A win on Saturday would guarantee us a place in the quarter-finals, but if we didn’t achieve that then a victory over the Dragons on Sunday week would do the job. Perpignan, need two wins to reach the knock-out stages but rely not only on beating us and Edinburgh in their last two pool matches, but also on Edinburgh beating the Dragons and then Dragons beating us. Then bonus points would come into it.
However, we must still be looking to win this weekend, but our foes will come out all guns blazing to attempt to get the result they need.
Nobody needs reminding what happened in South Wales or the Scottish capital in our previous two away games in Europe, when the Falcons played Gwent and Edinburgh, and we will need all of the grit, determination and intelligence we showed in those victories to defeat Perpignan, who boast French internationals Frederic Cermeno, Bernard Goutta, Ludovic Loustau, Nicolas Mas and Christophe Porcu, as well as England squad member Dan Luger and All-Black Number 8 Scott Robertson.
While we come into the tie on the back of two league wins against Leeds and Sale, Perpignan lost their last match at Bourgoin on December 23rd by a tiny 33-32 margin, but defeated Biarritz 20-18 the previous weekend.
We have of course played at the Stade Aime Giral once before, in September 1997 in our first competitive game outside of the UK. In a bad-tempered Saturday night match, after winning 60-3 at Kingston Park two weeks earlier, we triumphed 27-13 through two tries from Va’aiga Tuigamala and one from Tim Stimpson. Stimpson converted all three and added two penalties.
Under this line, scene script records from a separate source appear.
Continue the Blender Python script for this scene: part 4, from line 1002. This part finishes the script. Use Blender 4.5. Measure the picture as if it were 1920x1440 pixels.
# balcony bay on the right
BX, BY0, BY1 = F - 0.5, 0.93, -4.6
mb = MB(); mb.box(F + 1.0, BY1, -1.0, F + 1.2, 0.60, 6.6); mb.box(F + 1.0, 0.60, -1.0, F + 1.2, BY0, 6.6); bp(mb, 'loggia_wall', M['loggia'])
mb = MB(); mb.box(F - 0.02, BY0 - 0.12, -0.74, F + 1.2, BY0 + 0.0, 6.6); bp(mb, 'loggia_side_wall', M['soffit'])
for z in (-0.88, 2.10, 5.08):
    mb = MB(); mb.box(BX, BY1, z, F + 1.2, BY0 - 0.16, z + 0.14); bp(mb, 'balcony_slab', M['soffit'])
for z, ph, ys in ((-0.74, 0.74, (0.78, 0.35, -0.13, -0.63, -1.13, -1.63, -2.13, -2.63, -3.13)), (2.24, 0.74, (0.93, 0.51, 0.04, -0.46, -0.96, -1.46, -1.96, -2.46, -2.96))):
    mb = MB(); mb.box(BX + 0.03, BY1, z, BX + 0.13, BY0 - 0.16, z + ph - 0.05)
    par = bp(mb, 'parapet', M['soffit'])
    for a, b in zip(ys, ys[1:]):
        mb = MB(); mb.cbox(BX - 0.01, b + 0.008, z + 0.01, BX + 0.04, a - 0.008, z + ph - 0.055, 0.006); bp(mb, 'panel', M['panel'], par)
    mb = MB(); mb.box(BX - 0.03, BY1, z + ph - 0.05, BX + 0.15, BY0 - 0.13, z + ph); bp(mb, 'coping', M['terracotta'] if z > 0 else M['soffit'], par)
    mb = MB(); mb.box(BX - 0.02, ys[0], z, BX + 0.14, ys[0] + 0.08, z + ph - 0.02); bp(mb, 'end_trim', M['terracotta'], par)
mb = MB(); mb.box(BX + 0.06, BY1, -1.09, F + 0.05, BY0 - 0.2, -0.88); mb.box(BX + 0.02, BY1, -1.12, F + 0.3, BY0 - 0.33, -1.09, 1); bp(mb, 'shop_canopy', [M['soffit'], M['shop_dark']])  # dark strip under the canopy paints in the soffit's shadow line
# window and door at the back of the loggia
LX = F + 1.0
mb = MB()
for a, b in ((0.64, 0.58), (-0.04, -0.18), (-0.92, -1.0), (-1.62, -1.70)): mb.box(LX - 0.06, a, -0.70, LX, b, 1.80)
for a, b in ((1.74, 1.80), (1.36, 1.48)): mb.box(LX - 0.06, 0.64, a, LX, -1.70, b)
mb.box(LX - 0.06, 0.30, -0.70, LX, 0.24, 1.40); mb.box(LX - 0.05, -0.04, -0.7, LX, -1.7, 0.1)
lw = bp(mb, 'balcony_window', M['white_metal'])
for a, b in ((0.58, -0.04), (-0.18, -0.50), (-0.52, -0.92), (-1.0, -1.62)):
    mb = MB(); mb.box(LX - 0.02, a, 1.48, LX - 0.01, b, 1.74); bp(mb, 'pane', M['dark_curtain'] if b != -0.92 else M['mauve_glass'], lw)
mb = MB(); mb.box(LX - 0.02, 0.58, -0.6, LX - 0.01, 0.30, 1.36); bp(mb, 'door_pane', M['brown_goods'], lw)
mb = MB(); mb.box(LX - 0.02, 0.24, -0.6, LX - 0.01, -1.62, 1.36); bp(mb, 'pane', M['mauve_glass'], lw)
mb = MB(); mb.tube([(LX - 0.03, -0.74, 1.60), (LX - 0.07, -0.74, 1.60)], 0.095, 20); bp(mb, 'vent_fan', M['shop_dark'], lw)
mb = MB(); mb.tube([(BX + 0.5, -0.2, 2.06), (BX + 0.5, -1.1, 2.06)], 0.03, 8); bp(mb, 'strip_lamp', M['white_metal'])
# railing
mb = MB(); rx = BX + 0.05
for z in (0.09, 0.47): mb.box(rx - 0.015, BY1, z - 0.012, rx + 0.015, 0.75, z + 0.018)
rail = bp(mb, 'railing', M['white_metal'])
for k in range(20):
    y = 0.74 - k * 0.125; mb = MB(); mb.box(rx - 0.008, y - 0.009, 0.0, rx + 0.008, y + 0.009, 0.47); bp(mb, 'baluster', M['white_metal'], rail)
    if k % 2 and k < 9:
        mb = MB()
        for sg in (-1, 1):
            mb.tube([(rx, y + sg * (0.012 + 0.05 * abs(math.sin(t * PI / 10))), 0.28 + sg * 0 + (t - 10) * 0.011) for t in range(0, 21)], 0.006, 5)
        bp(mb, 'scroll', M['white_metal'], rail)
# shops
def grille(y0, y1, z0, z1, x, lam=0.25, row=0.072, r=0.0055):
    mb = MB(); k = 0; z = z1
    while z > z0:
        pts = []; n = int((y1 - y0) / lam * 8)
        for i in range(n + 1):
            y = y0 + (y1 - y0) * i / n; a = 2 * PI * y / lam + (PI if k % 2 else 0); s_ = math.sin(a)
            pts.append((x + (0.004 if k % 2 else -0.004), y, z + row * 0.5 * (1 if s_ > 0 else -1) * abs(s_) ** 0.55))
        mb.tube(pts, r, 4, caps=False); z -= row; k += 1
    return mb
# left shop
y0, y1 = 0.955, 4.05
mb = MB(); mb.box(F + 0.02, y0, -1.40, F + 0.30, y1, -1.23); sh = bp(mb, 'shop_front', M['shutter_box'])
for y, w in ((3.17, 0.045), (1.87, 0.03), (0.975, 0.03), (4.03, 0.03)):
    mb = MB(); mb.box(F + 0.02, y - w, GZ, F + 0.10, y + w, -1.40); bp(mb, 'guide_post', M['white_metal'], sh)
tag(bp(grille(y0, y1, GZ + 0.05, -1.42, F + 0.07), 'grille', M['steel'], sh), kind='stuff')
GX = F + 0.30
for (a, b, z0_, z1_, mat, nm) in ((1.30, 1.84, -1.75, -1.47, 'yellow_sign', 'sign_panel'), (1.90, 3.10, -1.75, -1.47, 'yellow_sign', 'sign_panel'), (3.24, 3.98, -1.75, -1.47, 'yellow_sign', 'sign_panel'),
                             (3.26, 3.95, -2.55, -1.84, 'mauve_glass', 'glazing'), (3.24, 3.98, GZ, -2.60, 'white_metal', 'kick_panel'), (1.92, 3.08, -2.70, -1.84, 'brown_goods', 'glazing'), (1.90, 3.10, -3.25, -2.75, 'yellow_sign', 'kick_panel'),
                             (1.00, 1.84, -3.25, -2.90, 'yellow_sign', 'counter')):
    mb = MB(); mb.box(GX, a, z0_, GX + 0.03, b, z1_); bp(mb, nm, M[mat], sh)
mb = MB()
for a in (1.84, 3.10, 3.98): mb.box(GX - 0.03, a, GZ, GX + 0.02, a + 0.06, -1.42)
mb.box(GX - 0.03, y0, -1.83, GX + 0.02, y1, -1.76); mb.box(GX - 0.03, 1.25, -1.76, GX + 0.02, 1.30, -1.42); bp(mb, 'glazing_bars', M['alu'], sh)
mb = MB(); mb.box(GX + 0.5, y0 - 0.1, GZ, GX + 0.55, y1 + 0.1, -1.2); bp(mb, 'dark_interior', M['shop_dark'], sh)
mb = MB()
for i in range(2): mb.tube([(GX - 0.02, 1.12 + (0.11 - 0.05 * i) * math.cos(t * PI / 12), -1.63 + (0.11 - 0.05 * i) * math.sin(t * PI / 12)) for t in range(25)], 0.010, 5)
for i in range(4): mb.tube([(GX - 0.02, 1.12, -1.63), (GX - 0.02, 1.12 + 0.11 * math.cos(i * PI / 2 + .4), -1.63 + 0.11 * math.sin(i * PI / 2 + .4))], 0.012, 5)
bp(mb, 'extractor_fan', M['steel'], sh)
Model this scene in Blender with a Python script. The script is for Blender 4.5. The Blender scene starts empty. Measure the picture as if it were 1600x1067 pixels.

Our team that evening was Tim Stimpson, Jim Naylor, Va’aiga Tuigamala, Alan Tait, Stuart Legg, Rob Andrew, Gary Armstrong, Nick Popplewell, Ross Nesdale, Paul Van-Zandvliet, Garath Archer, Doddie Weir, Pat Lam, Richard Arnold, and Dean Ryan ©. Steve O’Neill was used as a replacement.
That season, when we also met Edinburgh in the pool stage (albeit in the European Shield), we made it to the semi-finals of the tournament. Every Falcon would be ecstatic if we got so far this time, however, there are 160 minutes of pool rugby still to play and anything can happen in that time.
We have a mixed record away to French teams in Europe, having beaten Perpignan, Narbonne, Begles-Bordeaux and Grenoble, whilst losing to Biarritz, Stade Aurillac, Pau, Toulouse and Montferrand. And although every Falcon must be wishing we still had Marius Hurter in the front row for this game, with Jonny Wilkinson back in the side and a centre partnership of Mathew Tait and Jamie Noon flourishing, we have as good a chance as ever of succeeding in getting to the knock-out stage of the European Cup for the first time.

Mathew Tait on the burst yet again in the home match
No prediction this week, anything can happen. And since the Falcons are involved, it probably will. Lets just hope we can build on five wins in our last six games and rescue something from the season.
15 Joe Shaw
14 Tom May
13 Mathew Tait
12 Jamie Noon
11 Michael Stephenson
10 Jonny Wilkinson (joint captain)
9 James Grindal
1 Ian Peel (joint captain)
2 Andy Long
3 Micky Ward
4 Luke Gross
5 Stuart Grimes
6 Mike McCarthy
7 Colin Charvis
8 Phil Dowson
Replacements:
James Isaacson
Matt Thompson
Andy Buist
Semo Sititi
Dave Walder or Mark Wilkinson
Hall Charlton
Mark Mayerhofler
Forwards
Rudy Chéron
Vincent Debaty
Perry Freshwater
Nicolas Mas
Nicolas Grelon
Laurent Sempere
Jan-Gideon Van den Heever
Rimas Alvarez-Kairelis
Colin Gaston
Christophe Porcu
Bernard Goutta
Jérôme Labat
Grégory Le Corvec
Scott Robertson
Backs
Nicolas Durand
Ludovic Loustau
Manuel Edmonds
Pascal Bomati
Dan Luger
Jean-Philippe Grandclaude
Christophe Manas
David Marty
Frédéric Cermeno
Diego Giannantonio
Television coverage comes courtesy of Sky Sports 2 in the UK, following the end of the Bath v Leinster match, and on the French terrestrial channel FR2.